### DATA BLOCK
— start —

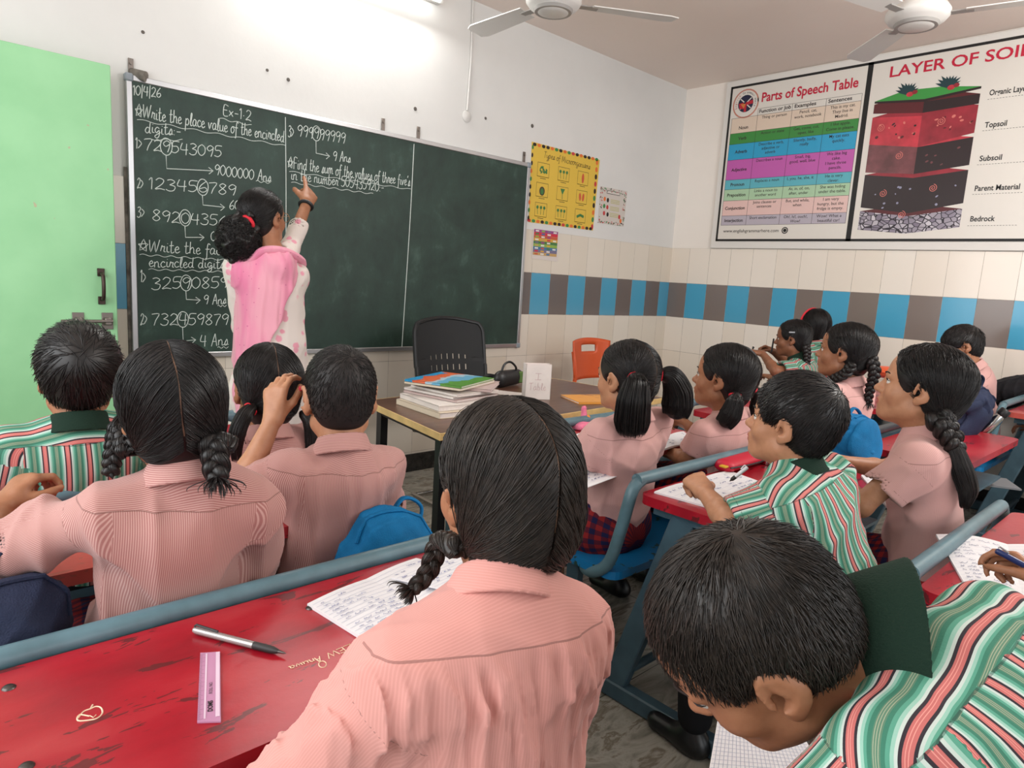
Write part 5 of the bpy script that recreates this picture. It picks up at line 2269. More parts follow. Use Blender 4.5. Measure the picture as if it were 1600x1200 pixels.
# --- girl with two bunches at the second desk
T = HT(at(978, 592, 2.22), yaw=2, pitch=0, roll=-2, sc=1.05)
P_['G4'] = person('girl with two full bunches and red elastics, plaid skirt, on the blue bench', None, T, (T.c[0] + .02, T.c[1] + .03, .43), yaw=0,
                  arms={-1: (at(893, 722, 2.20), at(868, 700, 2.38), dict(d=V(.1, .95, -.1), n=V(.2, 0, -1)))},
                  shirt=PINK_M, seed=12, skin=SKIN_L, h=.005, hs=.005, fold=.008, puff=1.02)
R_ = P_['G4']['root']
girl_hair(R_, T, 12, [(-.060, -.070, .020), (.062, -.068, .020)], n=2500, h=.004)
t0 = T.p(-.062, -.082, .018)
ponytail(R_, [t0, t0 + V(-.018, -.022, -.01), t0 + V(-.03, -.028, -.06), t0 + V(-.022, -.022, -.125), t0 + V(-.01, -.015, -.160)], [.013, .036, .050, .054, .044], seed=8, n=700)
hair_tie(R_, t0, nrm(V(-.5, -.7, -.2)), .015, RED_TIE, .008)
t1 = T.p(.070, -.078, .018)
ponytail(R_, [t1, t1 + V(.025, -.022, .0), t1 + V(.06, -.03, -.05), t1 + V(.068, -.03, -.10), t1 + V(.06, -.03, -.135)], [.013, .032, .046, .050, .040], seed=9, n=600)
hair_tie(R_, t1, nrm(V(.6, -.7, -.1)), .015, RED_TIE, .008)

# --- girl with one bunch, pen raised
T = HT(at(1131, 592, 2.54), yaw=-8, pitch=4, roll=0, sc=1.12)
hp = at(1078, 668, 2.56)
P_['G5'] = person('girl in profile with smooth hair in a bunch, red elastic, raised pen', None, T, (T.c[0] + .03, T.c[1] + .02, .43), yaw=0,
                  arms={1: (at(1120, 705, 2.66), hp, dict(d=at(1050, 648, 2.64) - hp, n=V(-.8, .0, -.5), curl=(.5, .7, .9, 1.0), thumb=.7)), -1: (at(1076, 718, 2.50), at(1040, 706, 2.64), dict(d=V(-.1, .95, 0), n=V(.2, 0, -1)))},
                  shirt=PINK_M, seed=13, h=.0045, hs=.006, fold=.009)
R_ = P_['G5']['root']
girl_hair(R_, T, 13, [(-.066, -.062, -.030), (.062, -.07, -.025)], n=2500, h=.004, back_part=False, part=False)
t0 = T.p(-.068, -.072, -.034)
ponytail(R_, [t0, t0 + V(-.010, -.008, -.02), t0 + V(-.018, .0, -.07), t0 + V(-.032, .015, -.105)], [.013, .030, .038, .032], seed=11, n=500)
hair_tie(R_, t0, nrm(V(-.2, -.1, -1)), .015, RED_TIE, .008)
t1 = T.p(.066, -.078, -.028)
ponytail(R_, [t1, t1 + V(.02, -.02, -.02), t1 + V(.02, -.02, -.07), t1 + V(.01, -.02, -.10)], [.013, .028, .030, .014], seed=14, n=300)
hair_tie(R_, t1, nrm(V(.3, -.2, -1)), .015, RED_TIE, .008)

# --- boy with the striped polo in profile
T = HT(at(1236, 664, 1.68), yaw=-6, pitch=6, roll=0, sc=1.03)
hp = at(1100, 768, 1.74)
P_['B3'] = person('boy in profile with striped polo and dark green collar, writing at the red desk', None, T, (T.c[0] + .06, T.c[1] - .16, .40), yaw=4,
                  arms={-1: (at(1140, 815, 1.60), hp, dict(d=at(1075, 738, 1.84) - hp, n=V(.5, .1, -.8), curl=(.8, .9, 1.0, 1.0), sc=1.0))},
                  shirt=POLO, collar='polo', collar_mat=GREEN_COLLAR, bottom='trousers', skin=SKIN_L, seed=4, h=.0035, hs=.0045, fold=.008, puff=1.08, nk=-.098, sleeve=.92)
boy_hair(P_['B3']['root'], T, 4, n=3500, length=.034, vol=1.03, thick=.010, lift=.006, h=.004, r=.0009, front=.25)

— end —

Return nothing but the lines running from the start of the data to the line with "hair_tie(R_, t1, nrm(V(.6, -.7, -.1)), .015, RED_TIE, .008)", please, both ends included and no pictures.

### RESPONSE TO THE TASK
Write part 5 of the bpy script that recreates this picture. It picks up at line 2269. More parts follow. Use Blender 4.5. Measure the picture as if it were 1600x1200 pixels.
# --- girl with two bunches at the second desk
T = HT(at(978, 592, 2.22), yaw=2, pitch=0, roll=-2, sc=1.05)
P_['G4'] = person('girl with two full bunches and red elastics, plaid skirt, on the blue bench', None, T, (T.c[0] + .02, T.c[1] + .03, .43), yaw=0,
                  arms={-1: (at(893, 722, 2.20), at(868, 700, 2.38), dict(d=V(.1, .95, -.1), n=V(.2, 0, -1)))},
                  shirt=PINK_M, seed=12, skin=SKIN_L, h=.005, hs=.005, fold=.008, puff=1.02)
R_ = P_['G4']['root']
girl_hair(R_, T, 12, [(-.060, -.070, .020), (.062, -.068, .020)], n=2500, h=.004)
t0 = T.p(-.062, -.082, .018)
ponytail(R_, [t0, t0 + V(-.018, -.022, -.01), t0 + V(-.03, -.028, -.06), t0 + V(-.022, -.022, -.125), t0 + V(-.01, -.015, -.160)], [.013, .036, .050, .054, .044], seed=8, n=700)
hair_tie(R_, t0, nrm(V(-.5, -.7, -.2)), .015, RED_TIE, .008)
t1 = T.p(.070, -.078, .018)
ponytail(R_, [t1, t1 + V(.025, -.022, .0), t1 + V(.06, -.03, -.05), t1 + V(.068, -.03, -.10), t1 + V(.06, -.03, -.135)], [.013, .032, .046, .050, .040], seed=9, n=600)
hair_tie(R_, t1, nrm(V(.6, -.7, -.1)), .015, RED_TIE, .008)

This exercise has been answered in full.